Exercise directions: The material below holds pictures; leave them out and reproduce exactly the lines from the one with "Reconstruct this image" through the one with "SC = bpy.context.scene; COL = SC.collection", inclusive.

--- BEGIN ---

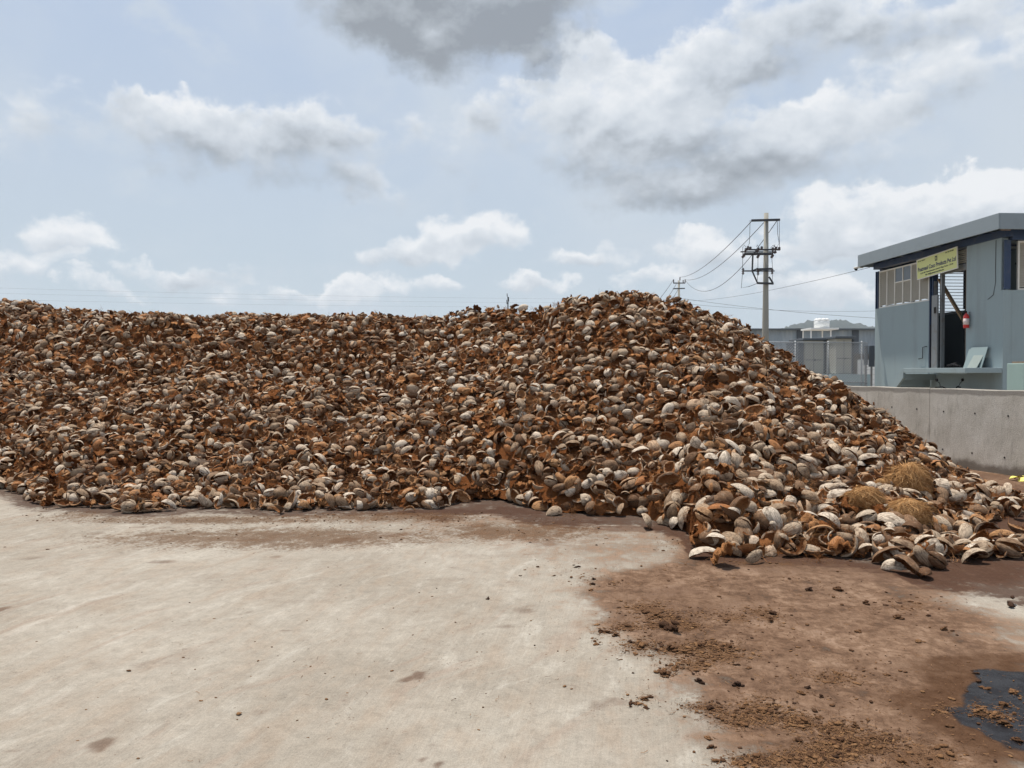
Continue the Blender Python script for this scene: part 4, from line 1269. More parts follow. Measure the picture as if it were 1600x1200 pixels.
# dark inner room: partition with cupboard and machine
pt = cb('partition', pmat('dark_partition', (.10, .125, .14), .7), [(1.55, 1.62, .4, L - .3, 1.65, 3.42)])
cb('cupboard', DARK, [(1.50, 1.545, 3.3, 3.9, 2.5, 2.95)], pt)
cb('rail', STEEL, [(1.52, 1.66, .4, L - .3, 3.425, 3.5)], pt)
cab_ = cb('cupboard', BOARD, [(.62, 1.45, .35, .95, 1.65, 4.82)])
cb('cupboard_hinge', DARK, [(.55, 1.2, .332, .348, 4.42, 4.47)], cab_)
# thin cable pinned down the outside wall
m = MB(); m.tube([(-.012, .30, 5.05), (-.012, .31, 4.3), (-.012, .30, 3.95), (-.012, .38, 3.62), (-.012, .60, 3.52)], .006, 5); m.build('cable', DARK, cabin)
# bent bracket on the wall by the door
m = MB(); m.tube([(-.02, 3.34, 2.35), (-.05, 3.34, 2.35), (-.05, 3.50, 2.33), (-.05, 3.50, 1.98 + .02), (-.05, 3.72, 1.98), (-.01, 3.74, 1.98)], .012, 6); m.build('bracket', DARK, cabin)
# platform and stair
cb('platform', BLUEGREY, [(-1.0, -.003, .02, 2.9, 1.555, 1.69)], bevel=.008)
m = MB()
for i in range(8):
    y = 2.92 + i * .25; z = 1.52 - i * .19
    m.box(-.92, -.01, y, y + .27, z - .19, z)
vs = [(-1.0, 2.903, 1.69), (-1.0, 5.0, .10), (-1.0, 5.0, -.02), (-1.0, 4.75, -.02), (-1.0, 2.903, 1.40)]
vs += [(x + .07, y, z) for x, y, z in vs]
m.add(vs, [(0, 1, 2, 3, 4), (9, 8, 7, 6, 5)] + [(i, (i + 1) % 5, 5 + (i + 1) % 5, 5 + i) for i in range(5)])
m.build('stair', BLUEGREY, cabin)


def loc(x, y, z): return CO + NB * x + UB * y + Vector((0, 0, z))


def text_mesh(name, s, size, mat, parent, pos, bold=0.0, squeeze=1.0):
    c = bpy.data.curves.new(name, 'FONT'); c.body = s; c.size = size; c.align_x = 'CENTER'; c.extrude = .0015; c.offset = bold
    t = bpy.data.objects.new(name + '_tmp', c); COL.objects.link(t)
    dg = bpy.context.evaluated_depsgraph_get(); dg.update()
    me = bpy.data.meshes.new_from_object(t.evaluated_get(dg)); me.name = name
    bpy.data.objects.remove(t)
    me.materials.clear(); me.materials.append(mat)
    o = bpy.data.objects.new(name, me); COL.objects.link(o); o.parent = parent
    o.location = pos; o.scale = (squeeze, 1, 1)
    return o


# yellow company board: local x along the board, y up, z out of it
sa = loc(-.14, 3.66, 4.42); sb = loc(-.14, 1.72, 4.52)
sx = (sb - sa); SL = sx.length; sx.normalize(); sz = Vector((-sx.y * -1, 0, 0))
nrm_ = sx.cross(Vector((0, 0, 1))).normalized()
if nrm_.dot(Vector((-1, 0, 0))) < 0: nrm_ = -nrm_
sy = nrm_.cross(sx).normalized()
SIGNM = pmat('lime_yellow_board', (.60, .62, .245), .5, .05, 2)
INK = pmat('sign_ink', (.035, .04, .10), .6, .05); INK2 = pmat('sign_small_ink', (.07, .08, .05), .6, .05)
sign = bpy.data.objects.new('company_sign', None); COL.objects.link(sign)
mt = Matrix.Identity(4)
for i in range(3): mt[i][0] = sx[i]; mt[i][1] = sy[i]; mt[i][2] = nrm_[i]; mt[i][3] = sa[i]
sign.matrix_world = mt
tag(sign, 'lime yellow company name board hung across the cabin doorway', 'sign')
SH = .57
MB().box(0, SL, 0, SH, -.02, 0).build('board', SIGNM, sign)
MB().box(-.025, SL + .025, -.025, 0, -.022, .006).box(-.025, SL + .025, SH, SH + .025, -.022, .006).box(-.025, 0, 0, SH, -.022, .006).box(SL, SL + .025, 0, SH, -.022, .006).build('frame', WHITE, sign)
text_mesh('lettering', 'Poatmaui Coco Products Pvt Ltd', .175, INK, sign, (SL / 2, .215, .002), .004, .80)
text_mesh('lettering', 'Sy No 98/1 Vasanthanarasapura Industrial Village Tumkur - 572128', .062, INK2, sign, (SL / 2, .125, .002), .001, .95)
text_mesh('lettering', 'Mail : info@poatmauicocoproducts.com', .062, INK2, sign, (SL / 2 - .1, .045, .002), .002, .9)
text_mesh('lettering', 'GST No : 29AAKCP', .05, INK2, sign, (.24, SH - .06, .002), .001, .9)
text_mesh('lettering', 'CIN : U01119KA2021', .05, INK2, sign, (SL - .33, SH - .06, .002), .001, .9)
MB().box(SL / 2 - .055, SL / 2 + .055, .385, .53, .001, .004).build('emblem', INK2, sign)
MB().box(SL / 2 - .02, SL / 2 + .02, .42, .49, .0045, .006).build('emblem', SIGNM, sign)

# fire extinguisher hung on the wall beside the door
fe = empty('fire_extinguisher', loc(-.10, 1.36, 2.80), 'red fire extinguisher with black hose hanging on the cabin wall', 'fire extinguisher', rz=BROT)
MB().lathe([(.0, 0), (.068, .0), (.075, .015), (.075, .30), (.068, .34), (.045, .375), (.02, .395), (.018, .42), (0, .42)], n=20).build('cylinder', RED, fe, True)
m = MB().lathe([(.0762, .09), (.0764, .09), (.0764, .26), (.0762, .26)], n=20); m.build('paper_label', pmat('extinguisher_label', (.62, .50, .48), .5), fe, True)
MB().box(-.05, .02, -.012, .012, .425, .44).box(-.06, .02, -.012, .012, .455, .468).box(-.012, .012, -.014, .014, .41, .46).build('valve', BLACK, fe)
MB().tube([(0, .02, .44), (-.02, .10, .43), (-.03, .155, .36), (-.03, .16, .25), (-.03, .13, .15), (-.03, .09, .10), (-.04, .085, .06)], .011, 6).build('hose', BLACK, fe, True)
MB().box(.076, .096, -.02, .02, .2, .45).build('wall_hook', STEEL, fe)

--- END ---
--- BEGIN ---

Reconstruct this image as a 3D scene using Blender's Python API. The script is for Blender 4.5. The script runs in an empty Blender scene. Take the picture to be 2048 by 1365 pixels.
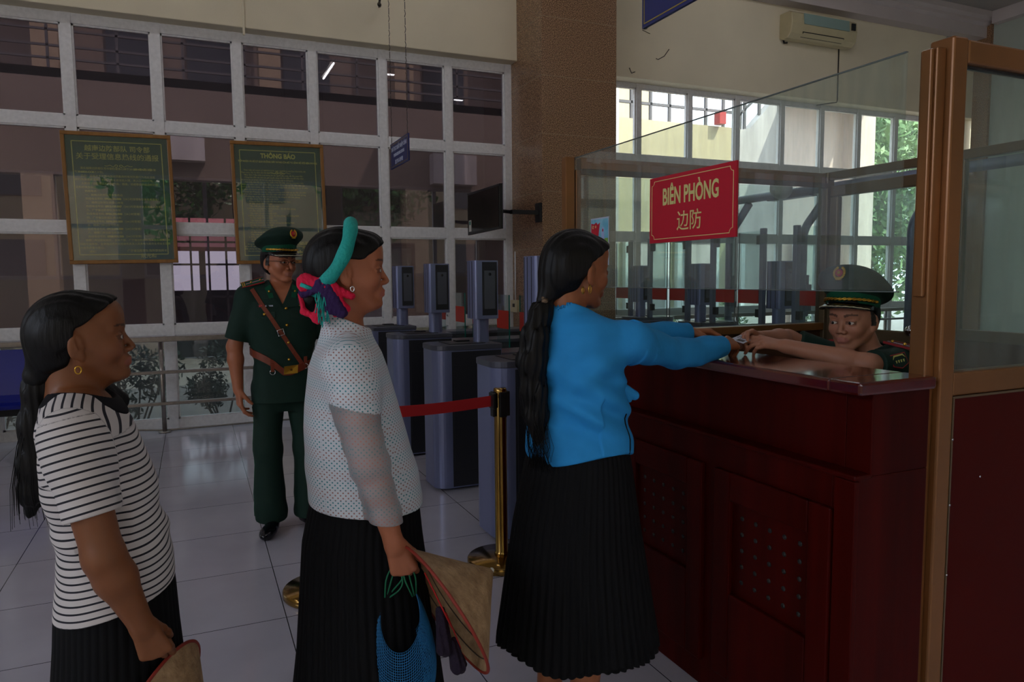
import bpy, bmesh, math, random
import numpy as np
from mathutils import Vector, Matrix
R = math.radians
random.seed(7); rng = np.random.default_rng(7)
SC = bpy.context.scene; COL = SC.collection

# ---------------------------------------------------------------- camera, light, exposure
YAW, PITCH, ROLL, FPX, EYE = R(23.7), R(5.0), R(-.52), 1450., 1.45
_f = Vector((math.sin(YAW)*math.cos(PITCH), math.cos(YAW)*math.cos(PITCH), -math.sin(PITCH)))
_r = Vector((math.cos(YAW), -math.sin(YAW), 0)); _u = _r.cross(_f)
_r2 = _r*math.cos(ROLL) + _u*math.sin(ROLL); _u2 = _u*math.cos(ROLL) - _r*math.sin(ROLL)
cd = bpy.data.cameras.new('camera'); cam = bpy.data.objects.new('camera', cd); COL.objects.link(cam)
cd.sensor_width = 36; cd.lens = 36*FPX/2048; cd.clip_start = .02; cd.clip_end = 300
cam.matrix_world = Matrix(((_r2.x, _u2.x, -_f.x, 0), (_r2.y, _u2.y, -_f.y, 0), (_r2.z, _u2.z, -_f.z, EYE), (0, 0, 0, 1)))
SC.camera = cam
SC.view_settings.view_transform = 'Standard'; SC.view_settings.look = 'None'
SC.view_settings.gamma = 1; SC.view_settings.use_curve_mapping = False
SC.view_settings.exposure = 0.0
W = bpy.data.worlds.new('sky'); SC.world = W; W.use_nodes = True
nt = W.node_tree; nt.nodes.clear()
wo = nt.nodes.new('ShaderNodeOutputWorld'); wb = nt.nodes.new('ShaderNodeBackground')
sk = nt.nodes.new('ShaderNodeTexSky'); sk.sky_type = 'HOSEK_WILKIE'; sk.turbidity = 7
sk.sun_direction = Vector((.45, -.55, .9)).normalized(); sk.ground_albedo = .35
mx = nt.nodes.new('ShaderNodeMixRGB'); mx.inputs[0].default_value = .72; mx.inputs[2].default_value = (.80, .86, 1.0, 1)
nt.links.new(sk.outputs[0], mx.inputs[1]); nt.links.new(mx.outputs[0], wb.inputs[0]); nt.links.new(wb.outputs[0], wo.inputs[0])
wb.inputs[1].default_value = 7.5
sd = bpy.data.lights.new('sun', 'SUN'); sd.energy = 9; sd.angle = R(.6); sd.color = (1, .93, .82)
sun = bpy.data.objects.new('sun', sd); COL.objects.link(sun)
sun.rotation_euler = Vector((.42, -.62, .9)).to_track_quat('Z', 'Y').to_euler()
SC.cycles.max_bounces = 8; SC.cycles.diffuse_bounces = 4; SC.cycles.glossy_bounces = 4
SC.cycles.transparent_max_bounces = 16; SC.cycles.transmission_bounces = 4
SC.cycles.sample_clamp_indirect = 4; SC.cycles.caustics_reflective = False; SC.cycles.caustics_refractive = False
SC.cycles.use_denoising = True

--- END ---

Full answer:
Reconstruct this image as a 3D scene using Blender's Python API. The script is for Blender 4.5. The script runs in an empty Blender scene. Take the picture to be 2048 by 1365 pixels.
import bpy, bmesh, math, random
import numpy as np
from mathutils import Vector, Matrix
R = math.radians
random.seed(7); rng = np.random.default_rng(7)
SC = bpy.context.scene; COL = SC.collection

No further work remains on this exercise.